On the 30th Durbie had a few people in for dinner. At about 2 o’clock we were having such a good time that we decided we were celebrating New Years Eve in advance. I got home at 4:00, and 3 of the boys sat talking afterwards until 6. On New Years Eve I was first at the Hendersons, afterwards at the Metropole and finally ended at Durbie’s. Got to bed at 6, slept to 12, and felt fine. It always seems fatal when George is away about getting to bed at any reasonable hours.

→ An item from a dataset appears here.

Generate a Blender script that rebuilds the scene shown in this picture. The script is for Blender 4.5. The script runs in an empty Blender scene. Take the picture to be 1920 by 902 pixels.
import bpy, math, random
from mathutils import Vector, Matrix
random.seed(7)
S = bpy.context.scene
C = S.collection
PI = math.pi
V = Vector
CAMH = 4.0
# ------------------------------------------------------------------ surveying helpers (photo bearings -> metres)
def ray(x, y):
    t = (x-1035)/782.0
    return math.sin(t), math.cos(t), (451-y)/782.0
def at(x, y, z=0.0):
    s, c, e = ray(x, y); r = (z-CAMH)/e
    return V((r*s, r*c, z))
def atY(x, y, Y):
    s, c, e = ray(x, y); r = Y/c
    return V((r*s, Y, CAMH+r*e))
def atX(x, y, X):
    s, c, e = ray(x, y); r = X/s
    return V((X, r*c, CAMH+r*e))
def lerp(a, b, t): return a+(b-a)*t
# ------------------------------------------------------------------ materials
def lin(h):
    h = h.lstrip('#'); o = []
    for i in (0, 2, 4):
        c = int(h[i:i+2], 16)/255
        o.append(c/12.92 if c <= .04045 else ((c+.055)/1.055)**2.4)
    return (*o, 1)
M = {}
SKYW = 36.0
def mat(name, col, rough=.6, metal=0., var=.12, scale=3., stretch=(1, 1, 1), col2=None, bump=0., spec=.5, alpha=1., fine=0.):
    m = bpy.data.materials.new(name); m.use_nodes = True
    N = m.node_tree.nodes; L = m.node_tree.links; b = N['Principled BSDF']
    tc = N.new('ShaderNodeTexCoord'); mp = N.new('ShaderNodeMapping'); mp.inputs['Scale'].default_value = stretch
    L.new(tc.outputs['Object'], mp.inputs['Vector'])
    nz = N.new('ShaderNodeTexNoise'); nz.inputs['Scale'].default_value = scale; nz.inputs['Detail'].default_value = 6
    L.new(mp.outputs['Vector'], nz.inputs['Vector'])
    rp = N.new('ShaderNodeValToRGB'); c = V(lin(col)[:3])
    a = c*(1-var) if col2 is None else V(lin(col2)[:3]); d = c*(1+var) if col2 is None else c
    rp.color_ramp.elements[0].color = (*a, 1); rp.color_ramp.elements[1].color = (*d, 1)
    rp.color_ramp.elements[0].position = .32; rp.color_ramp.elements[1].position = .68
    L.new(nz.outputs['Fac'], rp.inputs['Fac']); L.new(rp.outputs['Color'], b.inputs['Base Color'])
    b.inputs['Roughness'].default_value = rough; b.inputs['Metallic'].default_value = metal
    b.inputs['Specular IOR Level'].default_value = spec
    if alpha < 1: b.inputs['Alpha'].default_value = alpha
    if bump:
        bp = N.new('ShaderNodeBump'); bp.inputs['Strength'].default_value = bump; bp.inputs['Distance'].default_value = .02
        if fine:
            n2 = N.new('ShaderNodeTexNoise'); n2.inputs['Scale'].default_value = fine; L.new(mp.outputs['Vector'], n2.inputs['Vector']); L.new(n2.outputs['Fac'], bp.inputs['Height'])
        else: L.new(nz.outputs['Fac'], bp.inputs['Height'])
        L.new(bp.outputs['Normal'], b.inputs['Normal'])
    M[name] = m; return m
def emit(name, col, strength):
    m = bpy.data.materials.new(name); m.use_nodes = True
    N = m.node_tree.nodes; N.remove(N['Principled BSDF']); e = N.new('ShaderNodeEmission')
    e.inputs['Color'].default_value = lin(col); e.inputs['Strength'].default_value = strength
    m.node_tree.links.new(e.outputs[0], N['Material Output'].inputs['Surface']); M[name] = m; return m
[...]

It helped that there was now, for recreation, an American dacha outside Moscow, which several of the embassy bachelors had purchased. Not far from Stalin’s own country retreat, it had a log house, a tennis court, a garden, horses to ride, and a high wooden fence. There was something very comforting, Charlie Thayer remembered, “about driving through those big wooden gates after a long hard day trying to understand the Russians.... [T]he GPU seemed to disappear from existence.”9
The Kennans used the place regularly. “We had the feeling we could go out at any time,” Annelise remembered. Surrounding the dacha, George explained, was “the most wonderful riding country you can imagine. We make a point of saying good-day to all the peasants. They look as though they were seeing a ghost, and grope uncertainly for their hats. They think maybe the Revolution was all a bad dream, and that the masters are back in the saddle.” On one memorable occasion, George, Grace, and Stalin drove back from their respective dachas on the same road at the same time. As his limousine passed, the dictator “stared gloomily out of his window at Grace and myself and we stared back.”10
Still, Moscow was a difficult place to raise children. When Grace fell ill with bronchial pneumonia, no nurse dared enter a foreign embassy. A Russian doctor did come, but only after receiving permission from the Foreign Office, which also had to approve the use of a portable X-ray machine. “For one whole day,” George admitted, “I literally didn’t dare to hope that she would live.” He worried that “we wouldn’t even be able to find a priest to bury the little girl.” Grace recovered dramatically, however, and was soon sitting up and pestering everyone, being as naughty as one can be with “feet firmly on this earth.”